The Christian Reformed Church in North America (CRC), a 200,000-member denomination in the United States and Canada, now has a renewal movement named the Abide Project.
Organized in 2021, the Abide Project seeks “to uphold the historic, beautiful, Biblical understanding of human sexuality in doctrine, discipleship, and discipline” in the CRC.
Once forbidding movies, card-playing and dancing, the CRC has drifted leftward in recent generations. Across the past decade, the push for full inclusion of LGBTQ members has gained momentum and prompted the organization of the Abide Project.
The focal point of contention is a report adopted in 1973 by synod (the CRC’s annual assembly and highest body of authority). The report says believers with same-sex attractions are to be fully accepted in the church, but declares homosexuality to be “a condition of disordered sexuality” and “Homosexualism – as explicit homosexual practice – must be condemned as incompatible with obedience to the will of God as revealed in Holy Scripture.” This has been the official position of the CRC since 1973.
At Synod 2011, an overture asking to reexamine the CRC position on homosexuality was voted down. The overture came from Classis Grand Rapids East, the regional body of churches surrounding the CRC headquarters as well as the denomination’s educational institutions in Grand Rapids, Michigan.
Shortly after Synod 2011 voted down the Grand Rapids East overture, a group called All One Body emerged to promote full inclusion of LGBTQ persons in the CRC.
All One Body hosted events at Classis Grand Rapids East congregations.
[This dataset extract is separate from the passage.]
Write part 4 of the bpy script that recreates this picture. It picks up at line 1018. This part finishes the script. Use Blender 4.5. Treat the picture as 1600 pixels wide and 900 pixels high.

Speakers called into question the CRC position on homosexuality. Professors presented on new scientific findings. Ex-members identifying as LGBTQ spoke about the hurt-feelings over the 1973 position.
As national polls tipped in favor of homosexuality and same-sex marriage became legal in more locations, another regional group of churches (Classis Zeeland) asked Synod 2013 for guidance on how to apply the 1973 stance on homosexuality in the changing society. Some synod delegates seized the opportunity to amend the request for guidance into reconsidering the whole topic from scratch. However, amendments from the floor were defeated. A committee was tasked to give guidance on applying the current stance. But when members were chosen to fill the committee, the vast majority were pastors and scholars with an LGBTQ-inclusivist view.
The committee of nine divided along ideological lines, producing majority and minority reports. The inclusivist 7-person majority report’s advice stretched the CRC stance on homosexuality as far as possible. The 44-page report made passing references to only four Scripture verses, frequently stressed the complexity of these issues and contained thinly veiled disparagements of the 1973 position. Dividing marriage into civil and religious unions, the majority report said ministers could perform same-sex civil ceremonies as long as the ceremonies were not religious.